▶ [Task statement]
Find each line containing the string "objects". Copy it.
━━━━━━━━━━━━━━━━━━━━━━━━━━━━━━
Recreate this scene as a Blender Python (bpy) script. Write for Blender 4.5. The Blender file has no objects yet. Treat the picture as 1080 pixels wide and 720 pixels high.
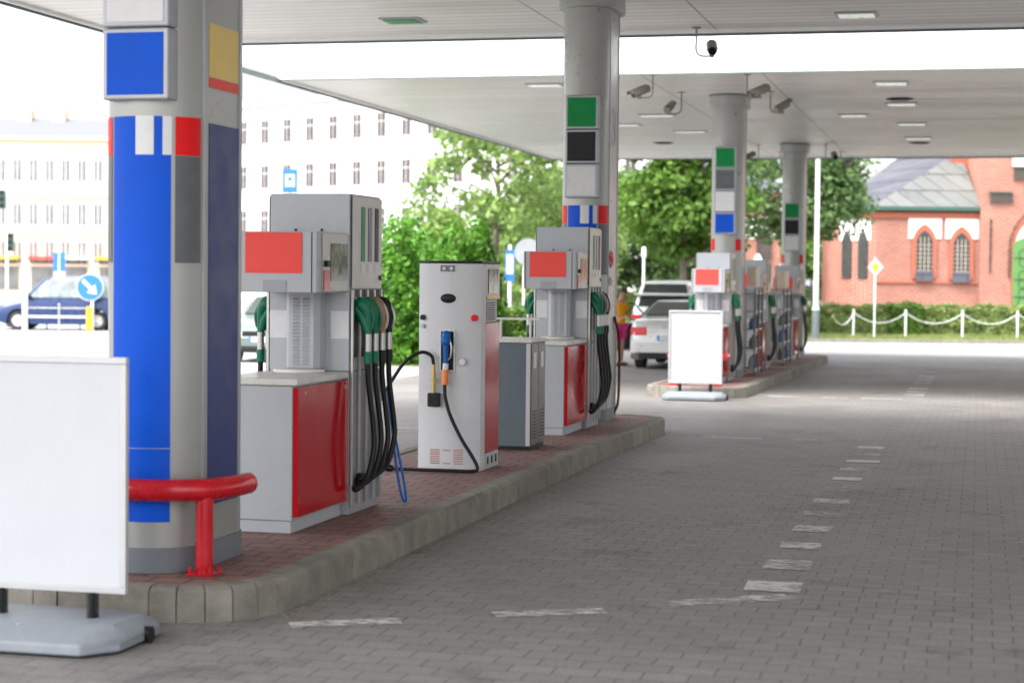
import bpy, math, random
import numpy as np
from mathutils import Vector, Matrix
R = math.radians
rnd = random.Random(7)
S = bpy.context.scene
COL = S.collection

# ------------------------------------------------------------------ helpers
def gz(Y):
    """height of the ground: level forecourt, then a slight fall, then level street"""
    if Y < 18: return 0.0
    return -0.009 * (min(Y, 45.0) - 18)

def catmull(pts, n=8):
    P = [Vector(p) for p in pts]
    P = [P[0] * 2 - P[1]] + P + [P[-1] * 2 - P[-2]]
    out = []
    for i in range(1, len(P) - 2):
        a, b, c, d = P[i - 1], P[i], P[i + 1], P[i + 2]
        for k in range(n):
            t = k / n
            out.append(0.5 * ((2 * b) + (c - a) * t + (2 * a - 5 * b + 4 * c - d) * t * t + (3 * b - a - 3 * c + d) * t ** 3))
    out.append(P[-2])
    return out

class MB:
    def __init__(s): s.v = []; s.f = []; s.m = []
    def add(s, vs, fs, m=0):
        o = len(s.v); s.v += [tuple(v) for v in vs]
        for f in fs: s.f.append(tuple(i + o for i in f)); s.m.append(m)
        return s
    def box(s, x0, x1, y0, y1, z0, z1, m=0):
        v = [(x0,y0,z0),(x1,y0,z0),(x1,y1,z0),(x0,y1,z0),(x0,y0,z1),(x1,y0,z1),(x1,y1,z1),(x0,y1,z1)]
        return s.add(v, [(0,3,2,1),(4,5,6,7),(0,1,5,4),(1,2,6,5),(2,3,7,6),(3,0,4,7)], m)
    def prism(s, poly, axis, d0, d1, m=0):
        """poly of 2-D points extruded along axis. axis x: (y,z); y: (x,z); z: (x,y)"""
        def P(a, b, d): return {'x': (d, a, b), 'y': (a, d, b), 'z': (a, b, d)}[axis]
        n = len(poly)
        v = [P(a, b, d0) for a, b in poly] + [P(a, b, d1) for a, b in poly]
        f = [tuple(range(n))[::-1], tuple(range(n, 2 * n))] + [(i, (i + 1) % n, n + (i + 1) % n, n + i) for i in range(n)]
        return s.add(v, f, m)
    def tube(s, path, r, n=10, m=0, cap=True):
        P = [Vector(p) for p in path]; rs = r if isinstance(r, (list, tuple)) else [r] * len(P)
        t = (P[1] - P[0]).normalized()
        u = t.cross(Vector((0, 0, 1)))
        if u.length < 1e-3: u = t.cross(Vector((1, 0, 0)))
        u.normalize(); vs = []
        for i, p in enumerate(P):
            a = P[max(i - 1, 0)]; b = P[min(i + 1, len(P) - 1)]
            t2 = (b - a).normalized()
            u = (u - t2 * u.dot(t2)).normalized(); w = t2.cross(u)
            for k in range(n):
                an = 2 * math.pi * k / n
                vs.append(p + (u * math.cos(an) + w * math.sin(an)) * rs[i])
        fs = []
        for i in range(len(P) - 1):
            for k in range(n):
                fs.append((i * n + k, i * n + (k + 1) % n, (i + 1) * n + (k + 1) % n, (i + 1) * n + k))
        if cap:
            fs.append(tuple(range(n))[::-1]); fs.append(tuple(range((len(P) - 1) * n, len(P) * n)))
        return s.add(vs, fs, m)
    def cyl(s, p0, p1, r, n=16, m=0, r1=None):
        return s.tube([p0, p1], [r, r if r1 is None else r1], n, m)
    def ball(s, c, r, n=10, m=0, sc=(1, 1, 1)):
        c = Vector(c); vs = []; fs = []; k = n; h = n // 2 + 1
        for i in range(1, h):
            th = math.pi * i / h
            for j in range(k):
                ph = 2 * math.pi * j / k
                vs.append((c.x + r * sc[0] * math.sin(th) * math.cos(ph), c.y + r * sc[1] * math.sin(th) * math.sin(ph), c.z + r * sc[2] * math.cos(th)))
        for i in range(h - 2):
            for j in range(k):
                fs.append((i * k + j, (i + 1) * k + j, (i + 1) * k + (j + 1) % k, i * k + (j + 1) % k))
        vs.append((c.x, c.y, c.z + r * sc[2])); vs.append((c.x, c.y, c.z - r * sc[2]))
        a = len(vs) - 2
        for j in range(k):
            fs.append((a, j, (j + 1) % k)); fs.append((a + 1, (h - 2) * k + (j + 1) % k, (h - 2) * k + j))
        return s.add(vs, fs, m)
    def build(s, name, mats, parent=None, bevel=0, smooth=32, loc=None, rotz=0):
        me = bpy.data.meshes.new(name); me.from_pydata(s.v, [], s.f)
        if not isinstance(mats, (list, tuple)): mats = [mats]
        for m in mats: me.materials.append(m)
        me.polygons.foreach_set('material_index', s.m)
        me.update()
        if smooth:
            me.polygons.foreach_set('use_smooth', [True] * len(s.f)); me.set_sharp_from_angle(angle=R(smooth))
        o = bpy.data.objects.new(name, me); COL.objects.link(o)
        if parent: o.parent = parent
        if loc: o.location = loc
        o.rotation_euler.z = rotz
        if bevel:
            b = o.modifiers.new('bevel', 'BEVEL'); b.width = bevel; b.segments = 2; b.limit_method = 'ANGLE'; b.angle_limit = R(40)
            b.harden_normals = True
        return o

def tag(o, label=None, cat=None, group=None, kind=None):
    if label: o['label'] = label
    if cat: o['category'] = cat
    if group: o['group'] = group
    if kind: o['kind'] = kind
    return o
def empty(name, loc, rz=0, label=None, cat=None, group=None):
    o = bpy.data.objects.new(name, None); COL.objects.link(o); o.empty_display_size = .1
    o.location = loc; o.rotation_euler.z = rz
    return tag(o, label, cat, group)
def copy_tree(o, parent=None):
    c = o.copy(); COL.objects.link(c)
    if parent: c.parent = parent
    for ch in list(o.children): copy_tree(ch, c)
    return c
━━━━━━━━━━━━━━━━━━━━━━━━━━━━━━
▶ [Written answer]
Recreate this scene as a Blender Python (bpy) script. Write for Blender 4.5. The Blender file has no objects yet. Treat the picture as 1080 pixels wide and 720 pixels high.
        o = bpy.data.objects.new(name, me); COL.objects.link(o)
    o = bpy.data.objects.new(name, None); COL.objects.link(o); o.empty_display_size = .1
    c = o.copy(); COL.objects.link(c)